Tuesday, March 15, 2011

Third Person Narrative

Crocuses spring up.
When first person narrative becomes too painful, what to do? The answer may lie in third person. At the last read-around, we spoke of discomfort when sharing disquieting portraits of people we love.

When I read the piece at the Women's Writing Circle about my mother, I felt insecurities . . . was I being disloyal? Would I be judged for exposing my mother?


"I tried hard to please her.  It was a losing proposition.  It always had been.  Now the older I got, the more I realized there was no point in taking it personally when nothing I did was right.  She found fault, not just with me, but with everyone and everything.  Like her parents and sister, Mother was a hoarder -  although not of magazines, newspapers, dishware and empty shoeboxes.  Mother hoarded those invisible possessions that  choke the soul.  She hoarded all the slights, the petty insults, all the injustices of life and took it out on those she loved."

Here's the passage in third person.


"She tried hard to please her mother.  It was a losing proposition.  It always had been.  Now the older she got, the more she realized there was no point in taking it personally when nothing she did was right.  Her mother found fault, not just with her, but with everyone and everything." 

Using third person may explain why this is the most popular form of narrative. It offers distance and flexibility, using he and she, they and it, but never I.

Now this  passage of autobiographical writing from Ernest Hemingway about the love he had for his longtime companion, a cat named Boise.

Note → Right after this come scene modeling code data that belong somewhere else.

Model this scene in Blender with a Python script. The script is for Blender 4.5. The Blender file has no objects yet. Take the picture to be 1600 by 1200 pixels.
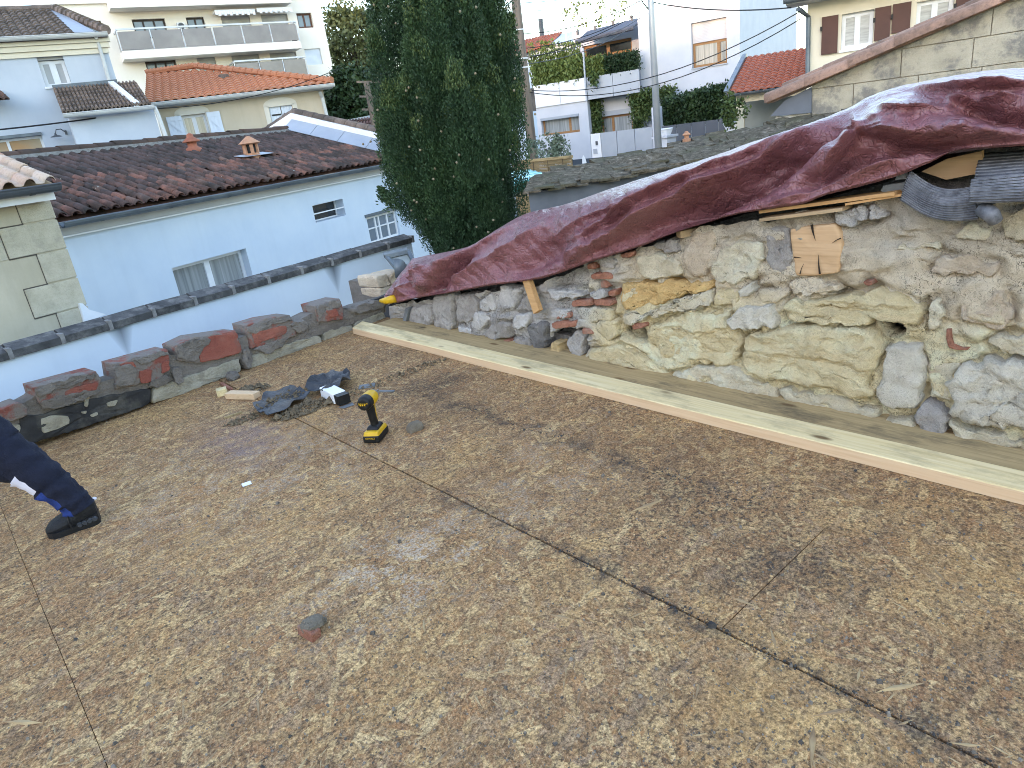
import bpy, bmesh, math, random
import numpy as np
from mathutils import Vector, Matrix, noise, geometry
random.seed(7)
rng = np.random.default_rng(7)
R = math.radians
C = bpy.context.scene.collection
SC = bpy.context.scene

# ---------------------------------------------------------------- camera
CAMZ = 1.26
FPX = 1074.598
_p, _r, _y = -0.35823, -0.13659, 0.88338      # pitch, roll, yaw
_f = Vector((math.cos(_y)*math.cos(_p), math.sin(_y)*math.cos(_p), math.sin(_p)))
_r0 = Vector((math.sin(_y), -math.cos(_y), 0)); _u0 = _r0.cross(_f)
AX_R = math.cos(_r)*_r0 + math.sin(_r)*_u0
AX_U = -math.sin(_r)*_r0 + math.cos(_r)*_u0
AX_F = _f
CAM = Vector((0, 0, CAMZ))
cd = bpy.data.cameras.new("camera"); cam = bpy.data.objects.new("camera", cd); C.objects.link(cam)
cd.sensor_fit = 'HORIZONTAL'; cd.sensor_width = 36; cd.lens = 36*FPX/1600; cd.clip_start = .05; cd.clip_end = 3000
m3 = Matrix((AX_R, AX_U, -AX_F)).transposed()
cam.matrix_world = Matrix.Translation(CAM) @ m3.to_4x4()
SC.camera = cam

# ---------------------------------------------------------------- light
SUN_EL, SUN_AZ = 6.0, 192.0                    # low late sun, from the left and behind
W = bpy.data.worlds.new("World"); SC.world = W; W.use_nodes = True
wn = W.node_tree.nodes; bg = wn["Background"]
sk = wn.new("ShaderNodeTexSky"); sk.sky_type = 'NISHITA'; sk.sun_disc = False
sk.sun_elevation = R(SUN_EL); sk.sun_rotation = R(90-SUN_AZ); sk.altitude = 0
sk.air_density = 1.0; sk.dust_density = .6; sk.ozone_density = 1.4
# clear evening air: a little bluer towards the horizon, the same all the way round
wl = W.node_tree.links; tc = wn.new("ShaderNodeTexCoord"); sx = wn.new("ShaderNodeSeparateXYZ"); rp = wn.new("ShaderNodeValToRGB"); mx = wn.new("ShaderNodeMix")
wl.new(tc.outputs['Generated'], sx.inputs[0]); wl.new(sx.outputs[2], rp.inputs[0])
rp.color_ramp.elements[0].color = (.80, .97, 1.12, 1); rp.color_ramp.elements[1].position = .55; rp.color_ramp.elements[1].color = (1, 1, 1, 1)
mx.data_type = 'RGBA'; mx.blend_type = 'MULTIPLY'; mx.inputs[0].default_value = 1; wl.new(sk.outputs[0], mx.inputs[6]); wl.new(rp.outputs[0], mx.inputs[7]); wl.new(mx.outputs[2], bg.inputs[0])
SC.cycles.filter_width = 1.0; SC.cycles.use_denoising = True; SC.cycles.denoising_prefilter = 'NONE'; bg.inputs[1].default_value = .15
sl = bpy.data.lights.new("sun", 'SUN'); sl.energy = .6; sl.angle = R(2.0); sl.color = (1, .72, .48)
sun = bpy.data.objects.new("sun", sl); C.objects.link(sun)
sd = Vector((math.cos(R(SUN_AZ))*math.cos(R(SUN_EL)), math.sin(R(SUN_AZ))*math.cos(R(SUN_EL)), math.sin(R(SUN_EL))))
sun.rotation_euler = sd.to_track_quat('Z', 'Y').to_euler()
vs = SC.view_settings; vs.view_transform = 'Standard'; vs.look = 'None'; vs.gamma = 1; vs.exposure = 3.4
vs.use_curve_mapping = False
vs.use_white_balance = True; vs.white_balance_temperature = 7150; vs.white_balance_tint = 24
SC.cycles.max_bounces = 6; SC.cycles.diffuse_bounces = 3; SC.cycles.glossy_bounces = 3
SC.cycles.transparent_max_bounces = 6

# ---------------------------------------------------------------- geometry from the photograph's lens
def ray(px, py):
    return AX_F + AX_R*((px-800)/FPX) - AX_U*((py-600)/FPX)
def onz(px, py, z=0.0):
    d = ray(px, py); return CAM + d*((z-CAMZ)/d.z)
def onx(px, py, X):
    d = ray(px, py); return CAM + d*(X/d.x)
def far(px, py, dist):
    d = ray(px, py); return CAM + d*(dist/math.hypot(d.x, d.y))
def proj(p):
    v = Vector(p)-CAM; z = v.dot(AX_F); return (800+FPX*v.dot(AX_R)/z, 600-FPX*v.dot(AX_U)/z)

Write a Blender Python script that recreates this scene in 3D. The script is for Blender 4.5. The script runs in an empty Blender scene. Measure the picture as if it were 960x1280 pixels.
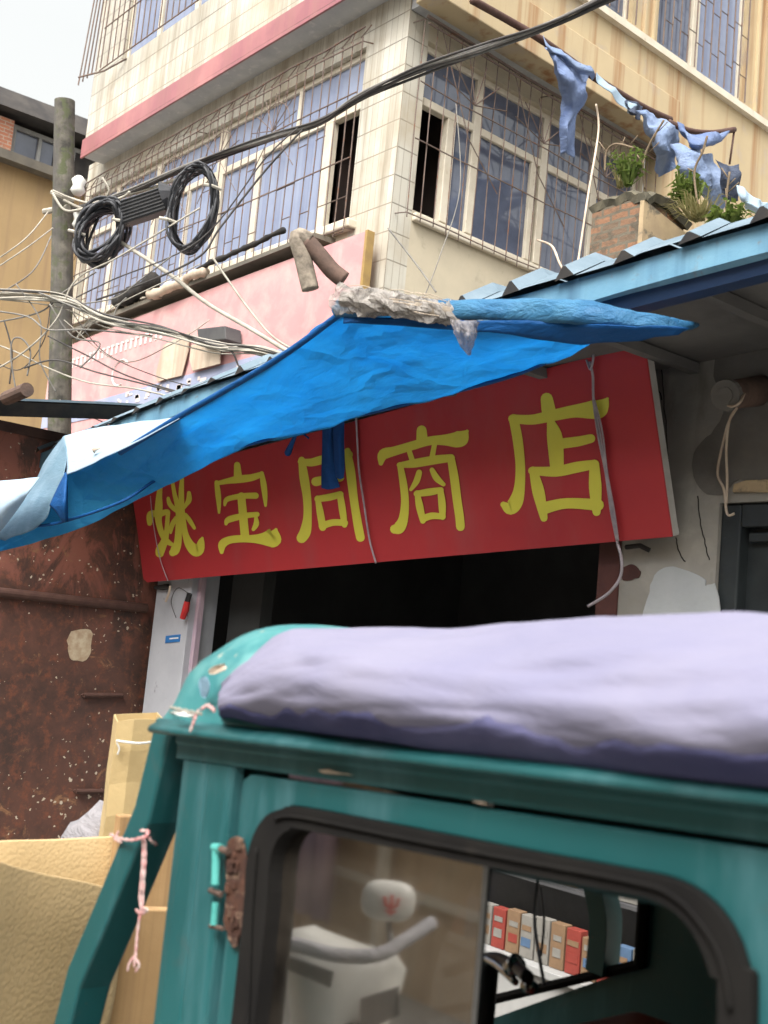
import bpy, bmesh, math, random
from mathutils import Vector, Matrix, noise
random.seed(7)
R = random.Random(11)
C = bpy.context.scene.collection
SC = bpy.context.scene

# ------------------------------------------------------------------ camera geometry (photo pixels -> points on real planes)
F = 1400.0; CX, CY = 480.0, 640.0; EYE = 1.6
_X = -Vector((-1210.0, 60.0, F)).normalized()
_b = Vector((1635.0, 331.0, F)); _Y = (_b - _X * _b.dot(_X)).normalized()
_Z = _X.cross(_Y)
M3 = Matrix((_X, _Y, _Z))
CAM = Vector((0, 0, EYE))
def ray(px, py): return M3 @ Vector(((px - CX) / F, (py - CY) / F, 1.0))
def P(px, py, ax, v):
    d = ray(px, py); i = 'xyz'.index(ax)
    return CAM + d * ((v - CAM[i]) / d[i])
def PY(px, py, y): return P(px, py, 'y', y)
def PX(px, py, x): return P(px, py, 'x', x)
def PD(px, py, depth): return CAM + ray(px, py) * depth
def PP(px, py, o, n):
    d = ray(px, py); return CAM + d * ((o - CAM).dot(n) / d.dot(n))

# ------------------------------------------------------------------ materials
def nt(name):
    m = bpy.data.materials.new(name); m.use_nodes = True
    return m, m.node_tree.nodes, m.node_tree.links, m.node_tree.nodes['Principled BSDF']
def mapped(N, L, scale=(1, 1, 1), uv=False):
    tc = N.new('ShaderNodeTexCoord'); mp = N.new('ShaderNodeMapping'); mp.inputs['Scale'].default_value = scale
    if uv:
        sp = N.new('ShaderNodeSeparateXYZ'); L.new(tc.outputs['Object'], sp.inputs[0])
        ad = N.new('ShaderNodeMath'); L.new(sp.outputs[0], ad.inputs[0]); L.new(sp.outputs[1], ad.inputs[1])
        cb = N.new('ShaderNodeCombineXYZ'); L.new(ad.outputs[0], cb.inputs[0]); L.new(sp.outputs[2], cb.inputs[1])
        L.new(cb.outputs[0], mp.inputs[0])
    else:
        L.new(tc.outputs['Object'], mp.inputs[0])
    return mp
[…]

“That night, when he had sat in the big chair reading with Boise at his side in the chair, he had thought that he did not know what he would do if Boise should be killed. He thought, from his actions and desperation, that the cat felt the same way about the man.” 

In first person, we are both narrator and a character in the story.  This lends itself  to greater consciousness and reflection than other narrative modes.  As a character in our own story, we make judgments, explore biases and opinions. This can feel risky.

If it frees your creativity to step back and tell the story from the distance of "she" instead of "I," try it. The story could blossom like crocuses pushing up against the dead leaves of winter.